Leni Riefenstahl was given the commission of documenting the games on film. Her imagery drew its strength and dynamic force primarily from the stylistic elements of modern photography and montage developed in the 1920s. Her two-part film ‘Olympia’ celebrated the beauty of the athletic body. To this day it remains a masterpiece of the art of staged documentary film.
Two years before the Olympic Games, Leni Riefenstahl had idealized a National Socialist party conference in Nuremberg, portraying it as a ‘Triumph des Willens’.
National Socialism (1933–45)
In 1933, Adolf Hitler became Reich Chancellor. The National Socialists destroyed democracy in Germany and instituted a dictatorship. The German film industry collaborated with the Nazi regime, Jewish employees were fired and “national” films were offered. Artists working in film became perpetrators, victims and blind followers.
Light entertainment dominated German film production under the “Third Reich.” Besides anti-Semitic and warmongering films, comedies and revue films were the main fare. Such movies offered an escape from day-to-day reality, especially after 1939 when the Nazis invaded Poland, leading to the start of WWII.
Exile (1933–45)
The Latin word “exsilium” connotes banishment and life as an alien – but also asylum and salvation. Escaping Nazi Germany meant hope of survival for Germans of Jewish origin, for the political left, for bourgeois humanists and for advocates of modern art. As the Wehrmacht began to occupy more and more countries in Europe, refugees were forced further and further afield. They sought refuge overseas, particularly in the United States.
Hollywood became a haven for many film artists, and Paul Kohner’s agency became the first place to go for help. However, salvation also meant loss: loss of home, culture, language and identity. Yet, in the midst of loss, the exiles could already imagine returning to a Germany free of dictatorship.
From the postwar period... (1946–80)
The first four decades after the end of World War II were characterized by the division of Germany. In the German Democratic Republic, DEFA’s film production was state-controlled. Conflicts with censorship occurred again and again. Almost an entire year’s production was prohibited in 1965, mostly films on current topics.
A younger generation of directors publicly appeared in the Federal Republic of Germany in the mid-1960s. They opposed the predominance of entertainment films. Their work became internationally known under the concept of New German Cinema. Filmmakers in both East and West Germany continued to approach contemporary subjects during the 1970s.
The images of Germany created by the directors on display are exemplary and are facets of an extensive panorama of postwar German film history.

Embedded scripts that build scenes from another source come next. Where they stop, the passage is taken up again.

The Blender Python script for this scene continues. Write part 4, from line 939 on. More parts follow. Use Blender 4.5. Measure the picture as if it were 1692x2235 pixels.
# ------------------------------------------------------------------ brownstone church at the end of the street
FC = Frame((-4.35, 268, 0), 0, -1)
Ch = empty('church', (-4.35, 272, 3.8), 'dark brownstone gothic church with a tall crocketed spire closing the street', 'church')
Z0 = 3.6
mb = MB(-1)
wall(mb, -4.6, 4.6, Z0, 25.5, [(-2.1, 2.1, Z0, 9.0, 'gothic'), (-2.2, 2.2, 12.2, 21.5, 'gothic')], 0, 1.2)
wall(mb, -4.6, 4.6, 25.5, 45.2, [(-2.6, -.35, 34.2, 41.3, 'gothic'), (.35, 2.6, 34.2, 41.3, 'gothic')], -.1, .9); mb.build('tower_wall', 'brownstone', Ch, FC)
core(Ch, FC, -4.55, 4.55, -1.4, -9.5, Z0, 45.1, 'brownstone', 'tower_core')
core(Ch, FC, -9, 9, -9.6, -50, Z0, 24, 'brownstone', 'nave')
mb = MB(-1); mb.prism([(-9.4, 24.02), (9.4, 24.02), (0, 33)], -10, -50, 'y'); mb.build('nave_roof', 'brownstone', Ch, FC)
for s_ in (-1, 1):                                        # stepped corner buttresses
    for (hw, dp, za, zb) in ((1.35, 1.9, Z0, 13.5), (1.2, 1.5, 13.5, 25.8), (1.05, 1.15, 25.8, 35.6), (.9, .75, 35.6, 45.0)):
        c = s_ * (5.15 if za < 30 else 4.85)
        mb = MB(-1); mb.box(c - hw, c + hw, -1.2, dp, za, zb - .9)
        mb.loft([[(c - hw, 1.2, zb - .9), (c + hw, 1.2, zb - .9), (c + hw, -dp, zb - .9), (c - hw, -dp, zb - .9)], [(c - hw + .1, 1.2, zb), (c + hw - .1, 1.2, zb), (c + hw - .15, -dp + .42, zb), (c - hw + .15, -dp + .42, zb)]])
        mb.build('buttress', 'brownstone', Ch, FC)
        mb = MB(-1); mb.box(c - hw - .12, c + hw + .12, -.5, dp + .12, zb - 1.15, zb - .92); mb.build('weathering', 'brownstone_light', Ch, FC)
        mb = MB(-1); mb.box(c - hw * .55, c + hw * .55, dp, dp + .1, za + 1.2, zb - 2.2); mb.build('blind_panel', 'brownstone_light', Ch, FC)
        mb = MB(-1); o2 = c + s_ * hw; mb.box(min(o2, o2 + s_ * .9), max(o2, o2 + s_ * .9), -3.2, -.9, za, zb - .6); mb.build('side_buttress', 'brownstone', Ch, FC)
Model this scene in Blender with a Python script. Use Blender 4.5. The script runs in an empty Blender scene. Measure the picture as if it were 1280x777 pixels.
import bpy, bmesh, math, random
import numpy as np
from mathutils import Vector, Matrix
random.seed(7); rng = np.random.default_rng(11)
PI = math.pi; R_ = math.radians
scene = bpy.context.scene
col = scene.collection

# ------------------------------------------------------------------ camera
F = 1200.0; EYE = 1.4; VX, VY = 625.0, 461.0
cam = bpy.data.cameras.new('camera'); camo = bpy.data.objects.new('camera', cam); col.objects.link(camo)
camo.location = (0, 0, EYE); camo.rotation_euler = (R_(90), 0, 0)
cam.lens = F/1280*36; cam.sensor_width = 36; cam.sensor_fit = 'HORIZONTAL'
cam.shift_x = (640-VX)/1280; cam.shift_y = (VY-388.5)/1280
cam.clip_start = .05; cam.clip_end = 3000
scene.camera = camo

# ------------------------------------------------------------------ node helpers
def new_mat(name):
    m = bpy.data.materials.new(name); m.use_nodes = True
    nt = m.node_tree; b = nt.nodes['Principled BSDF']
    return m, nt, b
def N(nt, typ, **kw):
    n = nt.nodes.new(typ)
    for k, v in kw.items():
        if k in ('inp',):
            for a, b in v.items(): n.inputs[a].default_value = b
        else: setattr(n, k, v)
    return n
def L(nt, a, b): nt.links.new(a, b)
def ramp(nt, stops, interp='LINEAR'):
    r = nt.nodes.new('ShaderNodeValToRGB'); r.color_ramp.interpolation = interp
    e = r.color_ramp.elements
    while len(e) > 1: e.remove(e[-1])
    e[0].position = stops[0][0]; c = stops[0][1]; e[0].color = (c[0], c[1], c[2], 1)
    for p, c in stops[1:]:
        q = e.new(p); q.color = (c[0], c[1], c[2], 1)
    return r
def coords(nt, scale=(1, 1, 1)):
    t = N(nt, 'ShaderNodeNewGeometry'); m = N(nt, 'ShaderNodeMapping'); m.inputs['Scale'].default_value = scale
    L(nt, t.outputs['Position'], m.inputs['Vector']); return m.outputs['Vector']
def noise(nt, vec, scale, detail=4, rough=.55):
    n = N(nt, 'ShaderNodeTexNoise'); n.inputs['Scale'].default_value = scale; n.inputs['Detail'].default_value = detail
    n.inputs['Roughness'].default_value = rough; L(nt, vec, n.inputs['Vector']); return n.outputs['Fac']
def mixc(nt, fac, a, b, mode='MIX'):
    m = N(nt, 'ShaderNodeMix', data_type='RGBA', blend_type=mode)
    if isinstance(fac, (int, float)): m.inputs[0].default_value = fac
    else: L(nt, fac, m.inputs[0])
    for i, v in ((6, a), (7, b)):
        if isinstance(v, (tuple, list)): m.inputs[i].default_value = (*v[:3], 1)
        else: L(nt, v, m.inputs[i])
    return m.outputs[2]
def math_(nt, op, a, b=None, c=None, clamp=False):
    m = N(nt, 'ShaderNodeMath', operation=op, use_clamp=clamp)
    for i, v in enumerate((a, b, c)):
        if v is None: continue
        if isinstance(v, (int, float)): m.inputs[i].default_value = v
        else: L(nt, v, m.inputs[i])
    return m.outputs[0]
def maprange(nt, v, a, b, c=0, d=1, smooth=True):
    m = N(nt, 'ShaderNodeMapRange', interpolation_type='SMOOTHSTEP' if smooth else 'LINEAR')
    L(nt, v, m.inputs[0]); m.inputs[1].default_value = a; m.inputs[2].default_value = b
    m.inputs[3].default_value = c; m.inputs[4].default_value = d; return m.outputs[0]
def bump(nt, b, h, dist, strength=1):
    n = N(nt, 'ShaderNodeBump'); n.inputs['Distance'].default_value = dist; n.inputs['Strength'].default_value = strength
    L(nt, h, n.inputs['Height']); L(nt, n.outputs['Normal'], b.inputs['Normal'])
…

...to the present (1981 to today)
At the beginning of the 1980s many German directors began to work abroad in Europe and the USA. The first signs of political change, which ultimately occurred in 1989, became visible in East German film.
After the fall of the Berlin Wall, the next generation of filmmakers also confronted themes about German history in feature films and documentaries. Films about the National Socialist dictatorship, RAF terrorism and the fall of the Berlin Wall became popular successes both within Germany and internationally. The images of Germany by the filmmakers assembled here are often very personal. However, the creation of German films during this period was also defined by international co-productions as well as the influential role of television.